The Cambridge History of English and American Literature in 18 Volumes (1907–21).
Volume IX. From Steele and Addison to Pope and Swift.

XV. Education

§ 24. The Oxford Tutorial System

Wallis, opposing Maidwell in 1700, maintained that the Oxford tutorial system was an equivalent, and more, of the continental privata collegia, or teaching by Seminar, which Maidwell had said did not exist in England. It is instructive to find two popular manuals by Cambridge tutors, Waterland’s Advice to a young Student (1706), and Green’s ’E[char] (1707), recommending the reading of the best English writers as well as books on the new philosophy, in addition to those on the classical, mathematical and philosophical studies of the customary course.
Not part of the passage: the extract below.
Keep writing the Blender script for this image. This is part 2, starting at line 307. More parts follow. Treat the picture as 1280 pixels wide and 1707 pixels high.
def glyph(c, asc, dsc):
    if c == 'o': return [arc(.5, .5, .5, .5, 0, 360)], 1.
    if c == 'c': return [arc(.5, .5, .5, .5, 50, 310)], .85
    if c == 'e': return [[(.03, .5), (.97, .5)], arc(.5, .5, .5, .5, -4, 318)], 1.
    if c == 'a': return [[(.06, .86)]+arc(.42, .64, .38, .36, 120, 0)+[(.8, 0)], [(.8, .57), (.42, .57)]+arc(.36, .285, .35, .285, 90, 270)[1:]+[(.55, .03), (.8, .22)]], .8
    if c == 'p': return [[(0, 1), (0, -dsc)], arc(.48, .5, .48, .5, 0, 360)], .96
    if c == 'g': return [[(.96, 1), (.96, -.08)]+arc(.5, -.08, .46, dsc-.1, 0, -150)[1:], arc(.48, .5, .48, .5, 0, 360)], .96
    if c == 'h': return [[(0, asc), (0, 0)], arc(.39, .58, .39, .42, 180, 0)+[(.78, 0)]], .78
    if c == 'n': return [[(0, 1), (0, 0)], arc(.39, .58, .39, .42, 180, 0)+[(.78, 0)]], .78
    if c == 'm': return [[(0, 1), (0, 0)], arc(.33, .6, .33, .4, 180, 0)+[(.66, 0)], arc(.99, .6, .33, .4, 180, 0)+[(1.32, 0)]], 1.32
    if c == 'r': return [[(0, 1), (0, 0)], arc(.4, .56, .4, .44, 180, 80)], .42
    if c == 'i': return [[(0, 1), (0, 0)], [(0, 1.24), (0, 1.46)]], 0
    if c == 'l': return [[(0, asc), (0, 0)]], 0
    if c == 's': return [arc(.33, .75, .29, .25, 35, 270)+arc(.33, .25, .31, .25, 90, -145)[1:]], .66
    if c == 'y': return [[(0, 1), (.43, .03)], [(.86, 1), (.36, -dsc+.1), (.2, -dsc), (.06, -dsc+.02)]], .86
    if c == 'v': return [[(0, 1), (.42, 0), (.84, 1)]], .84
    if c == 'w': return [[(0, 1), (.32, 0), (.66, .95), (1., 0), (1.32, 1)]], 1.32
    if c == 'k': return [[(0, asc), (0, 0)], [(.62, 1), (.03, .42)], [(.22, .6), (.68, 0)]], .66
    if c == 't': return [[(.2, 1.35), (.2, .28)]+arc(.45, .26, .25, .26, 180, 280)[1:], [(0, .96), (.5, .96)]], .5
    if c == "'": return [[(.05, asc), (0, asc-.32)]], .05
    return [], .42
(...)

At Cambridge, in 1730, Locke’s Essay and works by English and foreign philosophers and men of science were in use. English essays were regularly prepared for the Oxford tutors at Magdalen, in 1749, and at Hertford, in 1747. Where the tutor was interested in intellectual pursuits and, at the same time, took his tutoring seriously, the extension of the pupil’s studies (especially if the latter was responsive) was almost inevitable. That there were such tutors, and that opportunities existed for a wide range of studies at both Oxford and Cambridge between 1660 and 1760, are facts easily demonstrated.